The logistics of tracking an overnight rate versus monthly rates may prove daunting for many market participants requiring systems upgrades and infrastructure realignments. Regulators and market utilities will likewise need to jump on the bandwagon and adapt to new technology requirements. Investors, moreover, will need to adjust to daily and intramonthly volatility considerations for the repo market.


Executing the ARRC plan poses serious challenges, particularly given the reported $200 trillion worth of financial contracts referencing USD LIBOR. Indeed, the development of contract language for fallback provisions in derivatives contracts that go beyond 2021 ranks as top priority.
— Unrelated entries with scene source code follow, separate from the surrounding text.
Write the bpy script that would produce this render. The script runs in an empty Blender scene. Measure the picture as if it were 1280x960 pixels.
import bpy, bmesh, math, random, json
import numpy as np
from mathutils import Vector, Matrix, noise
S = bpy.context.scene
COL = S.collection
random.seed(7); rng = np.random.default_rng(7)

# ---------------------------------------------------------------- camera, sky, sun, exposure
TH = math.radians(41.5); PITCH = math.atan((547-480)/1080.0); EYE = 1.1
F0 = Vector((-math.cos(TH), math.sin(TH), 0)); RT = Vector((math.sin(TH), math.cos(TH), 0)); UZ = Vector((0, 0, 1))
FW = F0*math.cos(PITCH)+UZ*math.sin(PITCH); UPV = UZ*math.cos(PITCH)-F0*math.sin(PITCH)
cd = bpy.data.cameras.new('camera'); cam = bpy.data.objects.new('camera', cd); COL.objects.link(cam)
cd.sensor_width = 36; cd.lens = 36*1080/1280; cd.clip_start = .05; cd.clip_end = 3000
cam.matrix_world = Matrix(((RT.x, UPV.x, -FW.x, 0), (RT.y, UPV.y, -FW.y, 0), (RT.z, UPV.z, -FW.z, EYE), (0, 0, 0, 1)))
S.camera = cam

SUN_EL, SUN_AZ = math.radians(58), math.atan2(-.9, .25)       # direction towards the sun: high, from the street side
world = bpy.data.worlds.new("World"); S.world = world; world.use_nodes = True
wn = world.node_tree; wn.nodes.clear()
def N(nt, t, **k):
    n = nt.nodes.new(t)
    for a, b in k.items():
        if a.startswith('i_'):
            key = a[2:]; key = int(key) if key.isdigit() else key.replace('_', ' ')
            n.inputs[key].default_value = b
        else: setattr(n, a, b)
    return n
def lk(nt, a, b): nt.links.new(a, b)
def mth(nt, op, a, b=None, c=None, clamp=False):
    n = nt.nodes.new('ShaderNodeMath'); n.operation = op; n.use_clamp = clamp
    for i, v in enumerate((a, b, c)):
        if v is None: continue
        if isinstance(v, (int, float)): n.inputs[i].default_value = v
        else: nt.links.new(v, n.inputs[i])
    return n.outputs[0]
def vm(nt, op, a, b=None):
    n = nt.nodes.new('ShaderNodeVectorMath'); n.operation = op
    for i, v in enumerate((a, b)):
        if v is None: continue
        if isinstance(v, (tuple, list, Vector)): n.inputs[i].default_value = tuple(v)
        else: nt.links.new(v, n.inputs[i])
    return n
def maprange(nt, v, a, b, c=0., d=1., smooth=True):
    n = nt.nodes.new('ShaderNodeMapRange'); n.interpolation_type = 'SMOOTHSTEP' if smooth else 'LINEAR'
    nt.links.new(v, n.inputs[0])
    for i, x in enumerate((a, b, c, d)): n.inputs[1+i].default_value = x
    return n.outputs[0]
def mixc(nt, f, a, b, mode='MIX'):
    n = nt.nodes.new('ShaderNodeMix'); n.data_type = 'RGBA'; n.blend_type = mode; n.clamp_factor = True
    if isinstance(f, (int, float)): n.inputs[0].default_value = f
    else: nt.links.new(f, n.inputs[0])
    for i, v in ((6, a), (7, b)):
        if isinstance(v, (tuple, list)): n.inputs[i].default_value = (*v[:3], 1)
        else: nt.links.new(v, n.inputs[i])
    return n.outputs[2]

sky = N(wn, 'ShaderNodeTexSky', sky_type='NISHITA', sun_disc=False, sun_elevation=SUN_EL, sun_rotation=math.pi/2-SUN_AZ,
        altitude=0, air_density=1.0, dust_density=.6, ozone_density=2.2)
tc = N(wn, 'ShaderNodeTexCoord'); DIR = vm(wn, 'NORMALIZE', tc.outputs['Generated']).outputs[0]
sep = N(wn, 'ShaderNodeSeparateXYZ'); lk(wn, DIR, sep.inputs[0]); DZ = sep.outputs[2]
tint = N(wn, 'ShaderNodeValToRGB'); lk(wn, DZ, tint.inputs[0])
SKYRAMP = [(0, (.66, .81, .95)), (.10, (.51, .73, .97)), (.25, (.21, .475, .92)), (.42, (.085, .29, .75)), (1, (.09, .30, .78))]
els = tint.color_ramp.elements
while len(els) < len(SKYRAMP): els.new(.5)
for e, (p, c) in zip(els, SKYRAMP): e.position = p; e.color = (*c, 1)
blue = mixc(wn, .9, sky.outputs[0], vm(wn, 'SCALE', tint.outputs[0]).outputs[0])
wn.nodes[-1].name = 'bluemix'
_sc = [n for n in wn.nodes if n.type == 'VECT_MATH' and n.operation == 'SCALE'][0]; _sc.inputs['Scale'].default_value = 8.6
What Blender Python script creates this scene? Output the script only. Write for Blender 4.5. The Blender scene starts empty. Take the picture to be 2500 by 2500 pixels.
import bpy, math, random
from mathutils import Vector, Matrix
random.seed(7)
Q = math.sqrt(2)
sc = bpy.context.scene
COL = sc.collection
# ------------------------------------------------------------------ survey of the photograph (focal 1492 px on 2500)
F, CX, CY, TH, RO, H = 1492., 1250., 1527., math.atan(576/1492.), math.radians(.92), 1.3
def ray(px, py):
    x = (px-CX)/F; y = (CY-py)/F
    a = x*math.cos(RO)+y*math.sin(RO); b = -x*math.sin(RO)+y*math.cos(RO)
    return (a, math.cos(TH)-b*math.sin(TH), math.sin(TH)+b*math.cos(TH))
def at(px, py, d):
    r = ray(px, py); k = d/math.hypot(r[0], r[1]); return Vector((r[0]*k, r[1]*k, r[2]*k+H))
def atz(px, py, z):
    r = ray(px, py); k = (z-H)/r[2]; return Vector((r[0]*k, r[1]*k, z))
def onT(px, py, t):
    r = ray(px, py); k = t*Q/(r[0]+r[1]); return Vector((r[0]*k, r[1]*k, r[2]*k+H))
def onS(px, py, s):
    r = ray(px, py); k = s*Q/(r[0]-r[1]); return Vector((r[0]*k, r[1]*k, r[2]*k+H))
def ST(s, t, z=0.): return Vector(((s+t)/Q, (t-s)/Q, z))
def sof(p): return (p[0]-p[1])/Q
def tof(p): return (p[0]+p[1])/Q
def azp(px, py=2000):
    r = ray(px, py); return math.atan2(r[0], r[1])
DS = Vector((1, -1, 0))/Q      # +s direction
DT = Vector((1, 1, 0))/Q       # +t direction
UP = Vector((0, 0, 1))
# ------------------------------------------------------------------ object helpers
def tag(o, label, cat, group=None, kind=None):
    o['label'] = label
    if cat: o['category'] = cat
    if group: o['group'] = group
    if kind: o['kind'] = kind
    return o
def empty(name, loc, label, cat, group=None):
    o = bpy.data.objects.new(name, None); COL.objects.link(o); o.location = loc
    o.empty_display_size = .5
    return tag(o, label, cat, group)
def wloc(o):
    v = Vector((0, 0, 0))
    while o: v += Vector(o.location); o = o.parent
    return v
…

In an April 2018 report, BlackRock estimates total gross notional USD LIBOR exposure of $35.8 trillion in 2021, $15. 9 trillion in 2025 and $8.0 trillion beyond 2030. Keeping these numbers in mind, the International Swap Dealers Association (ISDA) has convened various working groups to address risks and create practical solutions to remediate contracts post-LIBOR.


Despite ISDA and overall efforts by regulators, firms individually need to prepare for contract amendments to legacy contracts individually. Fed Chair Jerome Powell underscored the problem in his November 2017 address to the ARRC. “The most complicated aspects involve the legacy contracts that reference LIBOR, many of which do not have strong language in place if LIBOR were to stop publication,” he cautioned.


A clear accounting of a firm’s exposures by asset class (e.g., derivatives, loans, bonds) within their portfolios need to be determined, focusing on accounting, valuation and tax considerations. What’s more, investments in technology will be necessary to adapt to new operational processing changes.


For LIBOR reform to be truly successful, liquidity for SOFR based products will be key to broad market adoption. Taking this into account, the ARRC has mapped out a “Paced Transition Plan” that intends to introduce and grow the demand for SOFR derivatives. Moreover, the ARRC likewise intends to develop a forward-looking term rate based on SOFR derivatives markets. With LIBOR all but dead, SOFR is not just the new game in town but the only game in town.